## Task to carry out
Exactly as written, print each record in the listing.

## Scene script records
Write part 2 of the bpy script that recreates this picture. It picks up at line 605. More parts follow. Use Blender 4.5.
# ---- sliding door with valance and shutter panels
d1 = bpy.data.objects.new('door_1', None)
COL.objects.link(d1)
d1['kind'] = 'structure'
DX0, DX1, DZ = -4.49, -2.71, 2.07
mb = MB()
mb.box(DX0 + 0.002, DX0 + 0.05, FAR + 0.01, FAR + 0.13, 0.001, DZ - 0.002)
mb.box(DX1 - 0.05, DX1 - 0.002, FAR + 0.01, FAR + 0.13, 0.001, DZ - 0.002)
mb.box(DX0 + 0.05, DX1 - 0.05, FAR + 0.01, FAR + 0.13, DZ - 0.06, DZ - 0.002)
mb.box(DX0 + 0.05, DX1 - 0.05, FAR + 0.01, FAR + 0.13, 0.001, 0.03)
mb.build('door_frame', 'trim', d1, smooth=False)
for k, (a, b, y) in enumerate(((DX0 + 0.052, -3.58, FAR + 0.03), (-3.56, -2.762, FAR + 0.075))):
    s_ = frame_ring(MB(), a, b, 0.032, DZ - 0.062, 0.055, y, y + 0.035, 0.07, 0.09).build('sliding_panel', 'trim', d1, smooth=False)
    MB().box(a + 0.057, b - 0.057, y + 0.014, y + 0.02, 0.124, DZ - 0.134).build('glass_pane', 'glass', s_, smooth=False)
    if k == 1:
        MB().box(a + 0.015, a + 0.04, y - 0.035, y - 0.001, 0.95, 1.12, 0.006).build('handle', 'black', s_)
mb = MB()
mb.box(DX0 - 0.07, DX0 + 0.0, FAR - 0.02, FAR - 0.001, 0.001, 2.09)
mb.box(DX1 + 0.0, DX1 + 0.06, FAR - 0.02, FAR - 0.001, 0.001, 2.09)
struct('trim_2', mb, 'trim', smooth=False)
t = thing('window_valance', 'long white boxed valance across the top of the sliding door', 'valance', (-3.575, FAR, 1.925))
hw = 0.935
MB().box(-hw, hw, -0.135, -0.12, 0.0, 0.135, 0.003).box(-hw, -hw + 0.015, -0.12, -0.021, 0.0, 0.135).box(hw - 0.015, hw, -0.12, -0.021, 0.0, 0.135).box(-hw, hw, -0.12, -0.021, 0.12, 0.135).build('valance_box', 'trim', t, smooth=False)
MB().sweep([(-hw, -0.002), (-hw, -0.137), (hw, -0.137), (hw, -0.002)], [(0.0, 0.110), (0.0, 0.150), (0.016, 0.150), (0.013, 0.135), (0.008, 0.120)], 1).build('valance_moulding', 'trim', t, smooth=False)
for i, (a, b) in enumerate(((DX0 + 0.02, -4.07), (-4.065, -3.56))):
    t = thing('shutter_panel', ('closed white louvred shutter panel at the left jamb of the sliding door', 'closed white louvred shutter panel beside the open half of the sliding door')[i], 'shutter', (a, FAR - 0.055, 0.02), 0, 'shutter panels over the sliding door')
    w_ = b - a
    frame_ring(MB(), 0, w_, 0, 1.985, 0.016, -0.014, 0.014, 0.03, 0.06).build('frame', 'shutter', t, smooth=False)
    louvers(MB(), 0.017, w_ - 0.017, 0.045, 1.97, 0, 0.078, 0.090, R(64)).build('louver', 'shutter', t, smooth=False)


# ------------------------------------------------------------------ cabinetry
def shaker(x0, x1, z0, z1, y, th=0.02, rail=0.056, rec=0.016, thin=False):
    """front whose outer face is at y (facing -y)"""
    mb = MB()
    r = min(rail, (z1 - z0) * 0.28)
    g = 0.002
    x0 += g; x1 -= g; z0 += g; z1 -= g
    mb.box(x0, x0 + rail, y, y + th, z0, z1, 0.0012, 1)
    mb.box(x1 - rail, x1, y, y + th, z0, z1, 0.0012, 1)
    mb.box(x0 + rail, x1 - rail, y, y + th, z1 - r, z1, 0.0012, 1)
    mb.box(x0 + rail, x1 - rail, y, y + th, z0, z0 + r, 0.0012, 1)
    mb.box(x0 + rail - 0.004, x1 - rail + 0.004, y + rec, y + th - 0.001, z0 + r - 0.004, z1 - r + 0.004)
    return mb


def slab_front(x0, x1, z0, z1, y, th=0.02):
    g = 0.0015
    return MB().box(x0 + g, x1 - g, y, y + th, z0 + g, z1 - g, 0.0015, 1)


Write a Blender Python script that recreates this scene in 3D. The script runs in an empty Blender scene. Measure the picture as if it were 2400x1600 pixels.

## Response
Write part 2 of the bpy script that recreates this picture. It picks up at line 605. More parts follow. Use Blender 4.5.
# ---- sliding door with valance and shutter panels
d1 = bpy.data.objects.new('door_1', None)
COL.objects.link(d1)
d1['kind'] = 'structure'
DX0, DX1, DZ = -4.49, -2.71, 2.07
mb = MB()
mb.box(DX0 + 0.002, DX0 + 0.05, FAR + 0.01, FAR + 0.13, 0.001, DZ - 0.002)
mb.box(DX1 - 0.05, DX1 - 0.002, FAR + 0.01, FAR + 0.13, 0.001, DZ - 0.002)
mb.box(DX0 + 0.05, DX1 - 0.05, FAR + 0.01, FAR + 0.13, DZ - 0.06, DZ - 0.002)
mb.box(DX0 + 0.05, DX1 - 0.05, FAR + 0.01, FAR + 0.13, 0.001, 0.03)
mb.build('door_frame', 'trim', d1, smooth=False)
for k, (a, b, y) in enumerate(((DX0 + 0.052, -3.58, FAR + 0.03), (-3.56, -2.762, FAR + 0.075))):
    s_ = frame_ring(MB(), a, b, 0.032, DZ - 0.062, 0.055, y, y + 0.035, 0.07, 0.09).build('sliding_panel', 'trim', d1, smooth=False)
    MB().box(a + 0.057, b - 0.057, y + 0.014, y + 0.02, 0.124, DZ - 0.134).build('glass_pane', 'glass', s_, smooth=False)
    if k == 1:
        MB().box(a + 0.015, a + 0.04, y - 0.035, y - 0.001, 0.95, 1.12, 0.006).build('handle', 'black', s_)
mb = MB()
mb.box(DX0 - 0.07, DX0 + 0.0, FAR - 0.02, FAR - 0.001, 0.001, 2.09)
mb.box(DX1 + 0.0, DX1 + 0.06, FAR - 0.02, FAR - 0.001, 0.001, 2.09)
struct('trim_2', mb, 'trim', smooth=False)
t = thing('window_valance', 'long white boxed valance across the top of the sliding door', 'valance', (-3.575, FAR, 1.925))
hw = 0.935
MB().box(-hw, hw, -0.135, -0.12, 0.0, 0.135, 0.003).box(-hw, -hw + 0.015, -0.12, -0.021, 0.0, 0.135).box(hw - 0.015, hw, -0.12, -0.021, 0.0, 0.135).box(-hw, hw, -0.12, -0.021, 0.12, 0.135).build('valance_box', 'trim', t, smooth=False)
MB().sweep([(-hw, -0.002), (-hw, -0.137), (hw, -0.137), (hw, -0.002)], [(0.0, 0.110), (0.0, 0.150), (0.016, 0.150), (0.013, 0.135), (0.008, 0.120)], 1).build('valance_moulding', 'trim', t, smooth=False)
for i, (a, b) in enumerate(((DX0 + 0.02, -4.07), (-4.065, -3.56))):
    t = thing('shutter_panel', ('closed white louvred shutter panel at the left jamb of the sliding door', 'closed white louvred shutter panel beside the open half of the sliding door')[i], 'shutter', (a, FAR - 0.055, 0.02), 0, 'shutter panels over the sliding door')
    w_ = b - a
    frame_ring(MB(), 0, w_, 0, 1.985, 0.016, -0.014, 0.014, 0.03, 0.06).build('frame', 'shutter', t, smooth=False)
    louvers(MB(), 0.017, w_ - 0.017, 0.045, 1.97, 0, 0.078, 0.090, R(64)).build('louver', 'shutter', t, smooth=False)


# ------------------------------------------------------------------ cabinetry
def shaker(x0, x1, z0, z1, y, th=0.02, rail=0.056, rec=0.016, thin=False):
    """front whose outer face is at y (facing -y)"""
    mb = MB()
    r = min(rail, (z1 - z0) * 0.28)
    g = 0.002
    x0 += g; x1 -= g; z0 += g; z1 -= g
    mb.box(x0, x0 + rail, y, y + th, z0, z1, 0.0012, 1)
    mb.box(x1 - rail, x1, y, y + th, z0, z1, 0.0012, 1)
    mb.box(x0 + rail, x1 - rail, y, y + th, z1 - r, z1, 0.0012, 1)
    mb.box(x0 + rail, x1 - rail, y, y + th, z0, z0 + r, 0.0012, 1)
    mb.box(x0 + rail - 0.004, x1 - rail + 0.004, y + rec, y + th - 0.001, z0 + r - 0.004, z1 - r + 0.004)
    return mb


def slab_front(x0, x1, z0, z1, y, th=0.02):
    g = 0.0015
    return MB().box(x0 + g, x1 - g, y, y + th, z0 + g, z1 - g, 0.0015, 1)


Write a Blender Python script that recreates this scene in 3D. The script runs in an empty Blender scene. Measure the picture as if it were 2400x1600 pixels.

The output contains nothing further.